I guess maybe hold space for her. Part of advocacy is leaving some of yourself on the field–in this case, her scholarship. There is a price in this society for speaking up and she is paying it. It’s a hard lesson to learn with so much on the line. Maybe, though, it is a price that she is willing to pay for being on the right side.
He may be or may not be.
I heard the following just today. A younger coworker referencing two “older people” doing x. X not age related. Ageist?
“So these Two men walking out of the building doing x.” X nothing to do with gender. Were the women sexist?
And recently, my friend (who is Hispanic) mentioning a certain x coming from a white guy was funny. Racist?
I know all of the people and the answer is “no” in every case.
Perhaps, “tags” are just a mechanism in story telling that needs to be reconsidered.
But not sure we can make such deep and damaging inference from a post.

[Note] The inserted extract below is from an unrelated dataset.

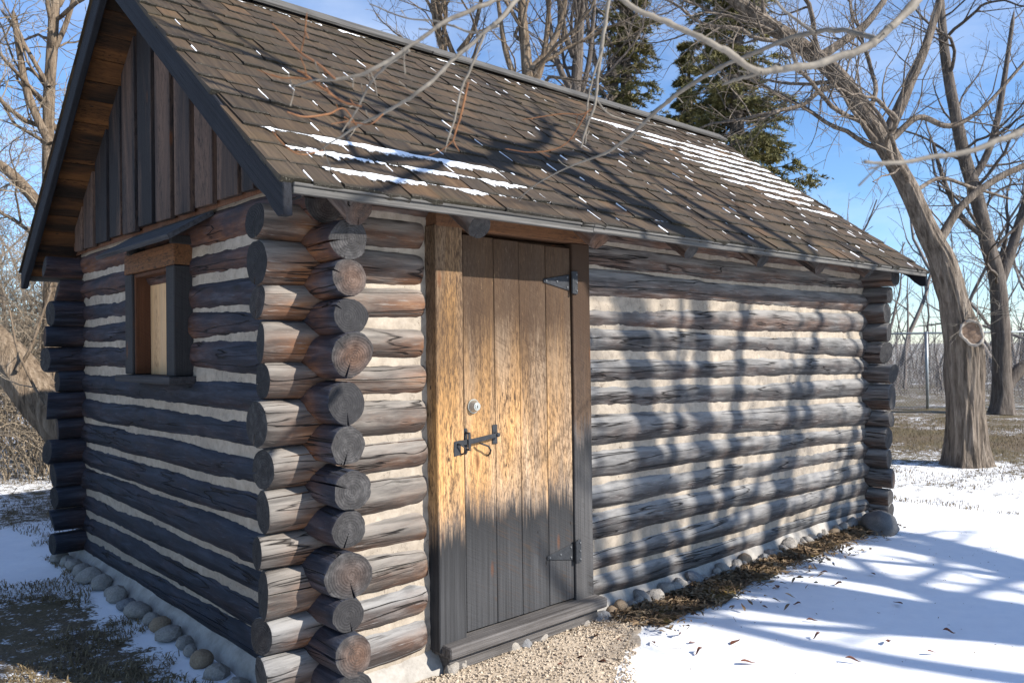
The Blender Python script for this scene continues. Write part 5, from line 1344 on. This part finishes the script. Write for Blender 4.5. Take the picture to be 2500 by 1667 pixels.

That being said. I always like when people communicate clearly when they find something “off”.
But yelling at your boss, prof, spouse or police — never ends well, imho.
I think it took a lot of courage for the student to confront the teacher with this. It is something that really bothered her and she pointed it out. Unfortunately, the prof didn’t take it well, or defended himself with “oh I didn’t mean anything by that”
It’s hard to call out a superior and hard to do without consequences.
She’s young and she picked the wrong battle, not because it wasn’t worth bringing up, but because she couldn’t possibly have gauged the prof’s response. So the lesson for her is that yes, if it bothers you, say something, but don’t expect the other person to agree with you or to receive it well. She will have to figure out a way to proceed from here, but I don’t doubt that she will. She has some backbone to work with!
And stay out of it, Mama Bear. Easier said than done (I have been there myself), but things will go better for your D if you just advise her behind the scenes and let her plot her own course.